Xa xiu: char siu, barbecued laqué pork

The classic Cantonese roast, Vietnamese-style.

Xa xiu: char siu, barbecued laqué pork

Recipe type:
Cuisine: ,
Preparation time: 3h 10 mins
Cooking time: 50 mins
Total time: 4h
Serves: 6-8

Ok, this is a slight cheat. Xá xíu isn’t, per se, a Vietnamese dish (it’s Cantonese), but it’s long been a childhood favourite, and you find it in a few Vietnamese dishes (with egg noodles, or in buns). Like my phở recipe, this is just an approximation: the best xá xíu is actually found in specialised shops (or in a Chinese restaurant if you’re in the West), which will have the actual resources to do the dry roasting. This is also not the traditional recipe for oven-baked xá xíu (which requires meat hooks, and lets the meat cook while suspended in the oven)–I don’t have that kind of equipment, and my oven is too small anyway. But it definitely tastes divine like the real thing. If you happen to have a craving…

I usually make this in big batches, because monitoring the cooking is the key bit, and I might as well do that for a lot of meat. It freezes wonderfully, so you can make a lot, and always have some on hand for those hunger pangs.

A word of warning: this is best done with a fatty part of the pork, because the cooking process I use dries the meat. Having tried it, I definitely advise against using filet mignon or leaner cuts of the pork.

This serves, a lot of people? I generally have enough for 3 or 4 meals (well, 3, but that’s because the H is too busy wolfing this down!)

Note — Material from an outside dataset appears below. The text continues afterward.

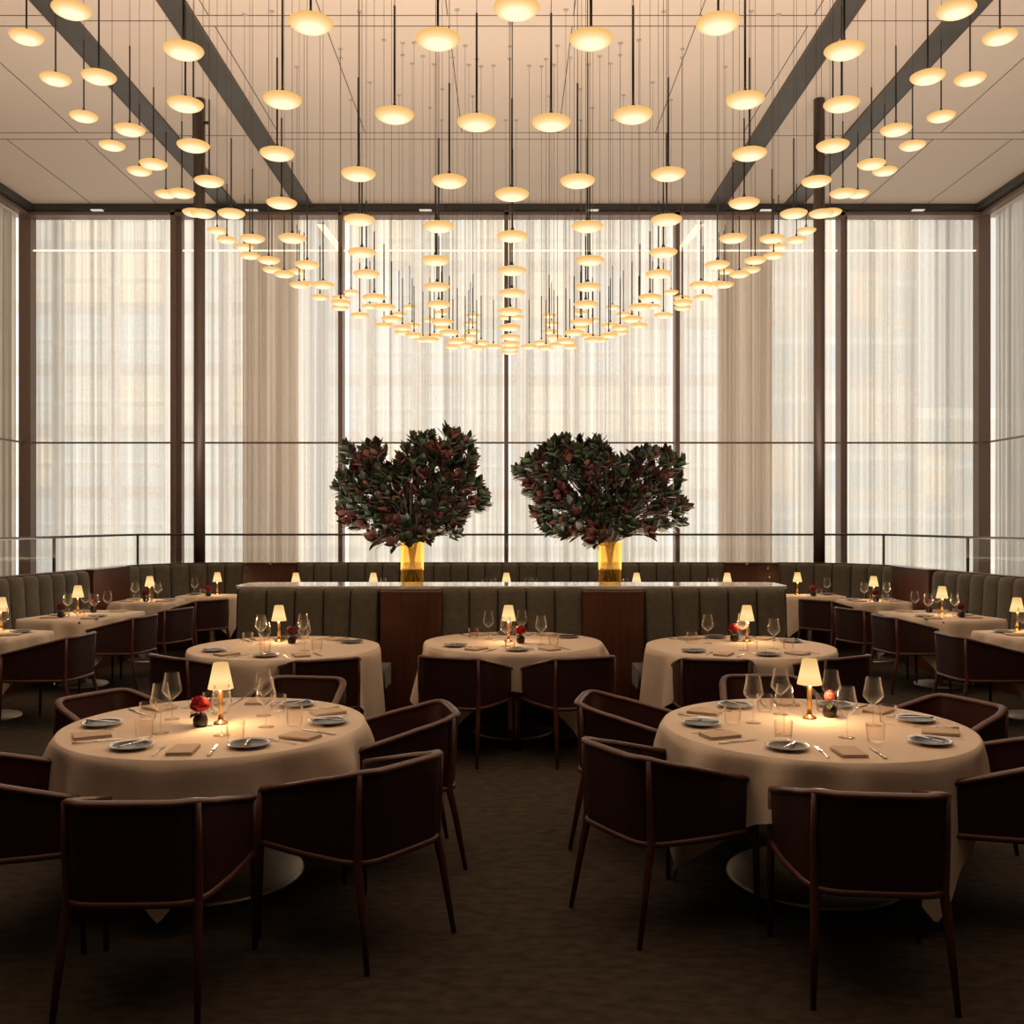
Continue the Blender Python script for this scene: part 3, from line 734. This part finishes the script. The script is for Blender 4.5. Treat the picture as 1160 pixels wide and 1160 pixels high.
# ------------------------------------------------------------------ magnolia arrangements
def inpoly(x,y,P):
    c=False;j=len(P)-1
    for i in range(len(P)):
        if (P[i][1]>y)!=(P[j][1]>y) and x<(P[j][0]-P[i][0])*(y-P[i][1])/(P[j][1]-P[i][1])+P[i][0]: c=not c
        j=i
    return c
def leaf(b,base,d,L,wd,up,curl):
    d=d.normalized(); a=d.cross(up)
    if a.length<.05: a=d.cross(Vector((1,0,0)))
    a.normalize(); nrm=a.cross(d).normalized()
    rows=[]
    for v,w in ((0,.06),(.2,.62),(.45,1),(.7,.82),(.88,.42),(1,.04)):
        c=base+d*(L*v)-nrm*(curl*L*v*v)
        rows.append([tuple(c-a*(wd*w)+nrm*(.25*wd*w)),tuple(c),tuple(c+a*(wd*w)+nrm*(.25*wd*w))])
    b.grid(rows)
def arrangement(vx,poly,label,vlabel,seed):
    r_=random.Random(seed); D=9.27
    X0=(vx-577)*D/f
    v=thing('glass_vase',vlabel,'vase',(X0,D,TOP))
    b=MB(); b.lathe([(.001,.004),(.104,.004),(.109,.012),(.109,.40),(.107,.402)],40,cap0=False,cap1=False); b.build('glass_body',M['amber'],v)
    t=thing('magnolia_branches',label,'foliage arrangement',(X0,D,TOP))
    P=[((x-577)*D/f-X0, (590-y)*D/f+CAMZ-TOP) for x,y in poly]
    xa,xb=min(p[0] for p in P),max(p[0] for p in P); za,zb=min(p[1] for p in P),max(p[1] for p in P)
    tips=[]
    tries=0
    while len(tips)<330 and tries<60000:
        tries+=1
        x=r_.uniform(xa,xb); z=r_.uniform(za,zb)
        if not inpoly(x,z,P): continue
        y=r_.uniform(-.42,.42)*(1-.35*abs(x)/max(abs(xa),abs(xb)))
        p=Vector((x,y,z))
        if all((p-q).length>.078 for q in tips): tips.append(p)
    gb,rb,br=MB(),MB(),MB()
    hub=Vector((0,0,.42))
    for p in tips:
        base=hub if p.z>.45 else Vector((0,0,.38))
        mid=base.lerp(p,.5)+Vector((r_.uniform(-.04,.04),r_.uniform(-.04,.04),.05))
        br.tube([tuple(Vector((base.x*.5+r_.uniform(-.04,.04),r_.uniform(-.04,.04),.38))),tuple(mid),tuple(p)],[.006,.004,.0025],5)
        d=(p-Vector((0,0,.30))).normalized()
        d=(d+Vector((0,0,.10))).normalized()
        rust=r_.random()<.30
        k=r_.randint(8,11)
        s=d.cross(Vector((0,0,1))).normalized() if abs(d.z)<.97 else Vector((1,0,0)); c=s.cross(d)
        for i in range(k):
            th=i*2.4+r_.random(); sp=.25+.80*(i/k)
            dd=d*math.cos(sp)+(s*math.cos(th)+c*math.sin(th))*math.sin(sp)
            L=r_.uniform(.09,.145); 
            tgt=rb if (rust and r_.random()<.8) or r_.random()<.16 else gb
            q=p-d*(.02+.05*i/k)
            leaf(tgt,q,dd,L,L*r_.uniform(.22,.29),d,r_.uniform(.0,.25))
    for i in range(9):      # cut stems standing in the vase
        a=i*.7; o=.02+.055*((i*37)%10)/10
        br.tube([(math.cos(a)*.07,math.sin(a)*.07,.025),(math.cos(a+2)*.02,math.sin(a+2)*.02,.25),(math.cos(a+2.6)*.05,math.sin(a+2.6)*.05,.42)],[.007,.008,.007],6)
    gb.build('green_leaves',M['leafgreen'],t); rb.build('russet_leaves',M['leafrust'],t); br.build('branches',M['bark'],t)
PL=[(384,560),(388,545),(396,530),(388,518),(404,502),(432,506),(436,522),(449,532),(458,512),(470,496),(480,500),(492,496),(508,488),(524,492),(536,505),(538,530),(546,545),(552,572),(540,582),(520,588),(526,604),(522,618),(500,608),(482,612),(455,616),(430,618),(418,606),(400,598),(392,584)]
PR=[(590,530),(605,520),(620,505),(640,498),(660,498),(682,500),(690,512),(701,526),(713,516),(735,510),(760,512),(772,528),(768,545),(764,560),(772,575),(770,594),(745,600),(730,606),(710,604),(690,614),(670,618),(655,608),(632,606),(612,598),(606,572),(600,555),(598,545),(580,537)]
arrangement(467,PL,'tall bushy arrangement of green and russet magnolia branches in the left vase','amber glass cylinder vase on the partition top, left of centre',21)
arrangement(691,PR,'wide bushy arrangement of green and russet magnolia branches in the right vase','amber glass cylinder vase on the partition top, right of centre',22)

# ------------------------------------------------------------------ suspended disc lights: a shallow bowl of staggered drops
L=[(30,41,41),(63,88.5,37),(95,131,33.5),(127,164,30),(158,193,28),(81,10,49),(112,86,42),(147,146,36),(174,185,32),(208,56,48),(210,117,43),(219,164,39),(352,25,51),(320,112,45),(314,173,40),(496,43,50),(447,129,44),(540,137.5,45),(585,8,52),(406,196,40),(237,204.5,34),(188,219,26),(206,218,29),(220,240,26),(230,241,26),(262,241,33),(246,260.5,20),(257,271,22),(286,269.5,29),(277,279,21),(283,289,23),(319,229,38),(304.5,294,25),(308,305,20),(322,310,25),(331,269,31),(339,322,22),(348,299,27),(344.5,321,20),(336.5,307,16),(366,322,23),(362.5,336,20),(386,342,22),(386,337,20),(385.5,348,18),(398,330.5,16),(407.5,356.5,21),(419,346.5,13),(424,336,28),(407,248,37.5),(410,285,34),(415,309.5,30),(435,347,25),(443.5,360.5,23),(435,368,19),(452,355.5,14),(464,347.5,12),(456,370.5,19),(456,376,18),(467,368,14),(469,379,19),(479,384,18),(495,324,31),(497,344,28),(501,364,27),(500,354,17),(487,362,12),(501,371,20),(509,376,23),(487,384,20),(492,380,16),(518,385.5,22),(513,392,18),(527,390,19),(540,393,18),(545,387.5,16),(531,381,16),(536,357,12),(533,366,12),(535.5,375,12),(559,392,17),(509,204,39),(580,219,39),(497,255.5,36.5),(580.5,266.5,36),(493.5,294,32),(580,305.5,33),(580,331,31),(578,352,28),(577,370,25),(578,381,23),(578,388.5,21),(578,394,19),(577.5,398,18),(573,359,12)]
AP=.027
def bowl(k,p,dw):
    A=.1066*p*p+.0294; B=-k-2*.0294*9.2; Cc=2.005+.0294*9.2**2; D=B*B-4*A*Cc
    if D<0: return -B/2/A*.5+.5*min(dw,14.5)
    s=math.sqrt(D); ds=[(-B-s)/2/A,(-B+s)/2/A]; d=min(ds,key=lambda q:abs(math.log(q/dw)))
    return min(d,15.2)
def b_pend():
    r=.1165
    h=MB(); h.lathe([(.010,-.040),(.05,-.0385),(.085,-.031),(.106,-.019),(r,-.004),(r-.001,.001),(.100,.009),(.07,.017),(.035,.025),(.016,.033)],28)
    for i,(x,y,z) in enumerate(h.v): pass
    c=MB(); c.lathe([(.016,.032),(.012,.048),(.007,.066)],12)
    rd=MB(); rd.lathe([(.0065,.06),(.0065,.64)],8)
    cb=MB(); cb.lathe([(.0022,0),(.0022,1)],6)
    cn=MB(); cn.lathe([(.030,-.008),(.034,-.002),(.034,0)],14)
    return h.mesh('disc_shade',M['disc']),c.mesh('cap',M['blackmetal']),rd.mesh('rod',M['blackmetal']),cb.mesh('cable',M['cable']),cn.mesh('ceiling_rose',M['white_rose'])
M['white_rose']=pbr('ceiling_rose_metal',(.46,.38,.31),.5)
PM=b_pend()
pos=[]
for (x,y,w) in L:
    k=(590-y)/f; p=(x-577)/f - 0; dw=.233*f/w
    p2=p-AP/max(dw,4)
    d=bowl(k,p2,dw); X=p*d; Z=CAMZ+k*d
    pos.append((X,d,Z))
    if x<574: pos.append((2*AP-X,d,Z))
rows={}
info=[]
for X,Y,Z in pos:
    u=577+f*X/Y; v=590-f*(Z-CAMZ)/Y; info.append((X,Y,Z,u,v))
num=['first','second','third','fourth','fifth','sixth','seventh','eighth','ninth','tenth','eleventh','twelfth','thirteenth','fourteenth','fifteenth','sixteenth','seventeenth','eighteenth','nineteenth','twentieth','twenty-first','twenty-second','twenty-third']
bands=[(-99,66,'large glowing disc pendant in the topmost band of lights'),(66,150,'glowing disc pendant in the second band of lights from the top'),(150,226,'glowing disc pendant in the band just above the window header')]
lab={}
for a,c,txt in bands:
    q=sorted([i for i,t_ in enumerate(info) if a<=t_[4]<c],key=lambda i:info[i][3])
    for j,i in enumerate(q):
        m_=len(q)
        lab[i]=txt+(', %s from the left'%num[j] if j<=m_//2 else ', %s from the right'%num[m_-1-j])
for i,(X,Y,Z,u,v) in enumerate(info):
    t=thing('pendant_light',None,'pendant light',(X,Y,Z))
    if i in lab: t['label']=lab[i]; t['group']='suspended disc lights'
    elif abs(u-578)<6: t['label']='small glowing disc pendant in the central vertical line of lights before the middle mullion'; t['group']='discs in the central line'
    else:
        s='left' if u<578 else 'right'
        if abs(u-578)>=180: t['label']='small glowing disc pendant in the outer %s sweep of lights, over the curtains'%s; t['group']='discs in the outer %s sweep'%s
        elif abs(u-578)>=95: t['label']='small glowing disc pendant low in the cluster near the window mullion %s of centre'%s; t['group']='discs near the %s mullion'%s
        else: t['label']='small glowing disc pendant in the low dense cluster just %s of the centre line'%s; t['group']='discs just %s of the centre line'%s
    mk('disc_shade',PM[0],t); o=mk('rod',PM[2],t); mk('cap',PM[1],o)
    o=mk('cable',PM[3],t,(0,0,.63)); o.scale=(1,1,CE-Z-.63)
    mk('ceiling_rose',PM[4],t,(0,0,CE-Z))

# ------------------------------------------------------------------ light
w=bpy.data.worlds.new('overcast'); bpy.context.scene.world=w; w.use_nodes=True
bg=w.node_tree.nodes['Background']; bg.inputs[0].default_value=(1,.95,.87,1); bg.inputs[1].default_value=.92
def area(name,loc,rot,sx,sy,e,col):
    ld=bpy.data.lights.new(name,'AREA'); ld.shape='RECTANGLE'; ld.size=sx; ld.size_y=sy; ld.energy=e; ld.color=col
    o=bpy.data.objects.new(name,ld); C.objects.link(o); o.location=loc; o.rotation_euler=rot; return o
area('daylight_through_curtains',(-.1,YB+.45,4.2),(R(-90),0,0),18,7.6,340,(1,.93,.84))
area('ceiling_fill',(0,9.0,1.3),(R(180),0,0),12,7,1200,(1,.80,.64))  # added unseen lamp pointing up, brightens the ceiling

area('warm_overhead_fill',(0,5.5,7.3),(0,0,0),13,9,270,(1,.64,.40))  # added unseen fill from overhead, lifts the tables and floor
# ------------------------------------------------------------------ camera
cd=bpy.data.cameras.new('camera'); cam=bpy.data.objects.new('camera',cd); C.objects.link(cam)
cam.location=(0,0,CAMZ); cam.rotation_euler=(R(90),0,0)
cd.sensor_width=36; cd.sensor_fit='HORIZONTAL'; cd.lens=36*f/1160
cd.shift_x=3/1160; cd.shift_y=10/1160; cd.clip_start=.05; cd.clip_end=300
sc=bpy.context.scene; sc.camera=cam
sc.view_settings.view_transform='Standard'; sc.view_settings.look='None'
sc.cycles.max_bounces=8; sc.cycles.transparent_max_bounces=16
sc.cycles.sample_clamp_indirect=4

for o_ in bpy.data.objects:
    l_=o_.get('label')
    if l_ and not 4<=len(l_.split())<=16: print('LONGLABEL',len(l_.split()),l_)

(from Irene Kuo’s Key to Chinese Cooking, a book I cannot recommend highly enough. I kept the ingredients and the marinade but changed the cooking method)

The pork in the marinade

Xa xiu: char siu, barbecued laqué pork
Author: 
Recipe type: Main
Cuisine: Chinese
Prep time: 
Cook time: 
Total time: 
Serves: 6-8
 
Ingredients
  • 2 lbs pork butt (1 kg "échine de porc" if you're French, spare rib roast if you're British. Any piece of the pork with reasonable fat content will do. NOT the belly though, too much fat in there)
  • 3 tblsp soy sauce
  • 2 tblsp fermented bean paste (the salty kind. You can substitute hoisin sauce, but it won't taste quite the same)
  • 1 tblsp Shaoxing wine
  • 2 tblsp ketchup
  • 2 tblsp fruit juice (pref. orange or pineapple or something acidic, pref. without added sugar. I usually throw in our latest Tropicana purchase. This batch was made with pineapple, mango & lime juice)
  • 1 tblsp sugar
  • 1 tblsp. honey
  • 2 cloves garlic, chopped up coarsely and crushed
  • ½ teasp 5-spice mix
Instructions
  1. Cut the pork butt into small bits--I do mine by eye, they're something like 15-20cm long, 5-7cm thick, and 5-7cm high? Doesn't matter much, you just don't want the meat to be too thin or too thick, and you want a decent length that you can later slice. Mix everything else into a marinade.
  2. Throw the pork in, and leave to marinate for 3-6 hours, either at room temp or in the fridge.
  3. Pre-heat oven to 270°C. Line the bottom of a dripping pan or similar dish with foil, and fill with water (this is to catch the drippings, and reflect heat). On an oven rack in the upper half of the oven, line up the cuts of pork and cook them for 20 minutes, putting the dripping pan just underneath (if you have a roasting rack and pan, you can just line the pan with foil and put the pork on the rack). By now, the pork should be cooked (check this before moving on to the next phase).
  4. After this, switch to medium broiling, and brush them with half the marinade, and let the pork caramelise for 10 minutes. Basically, you're waiting for the sugar in the sauce to caramelise: when it does, the pork will go from being vaguely brownish to a brighter, deeper colour tinged with red (it won't look as red as the picture, though, that's just the flash playing tricks).
  5. This is where you absolutely have to keep an eye on what's going on in your oven: the margin between caramelised and burnt is very thin, and you don't want to be on the wrong side... It's a fairly fast process (5-10 minutes).
  6. When the bits of meat start being done, turn them over, brush the exposed side with the rest of the marinade, and wait again for the caramelisation process to happen. Depending on your oven, you might have to do this in several passes. Feel free to remove the bits of meat that look done as they look done--in my oven (which is very small), the caramelisation doesn't happen at the same time for every chunk of meat, and I'd rather have the bits of meat a touch cold rather than charred black...
  7. Remove pork from oven, and cut into slices to serve.
  8. Serve with rice, sliced cucumber and dồ chua (pickled vegetables). It's also wonderful in sandwiches; or, if you feel courageous, you can do xá xíu buns.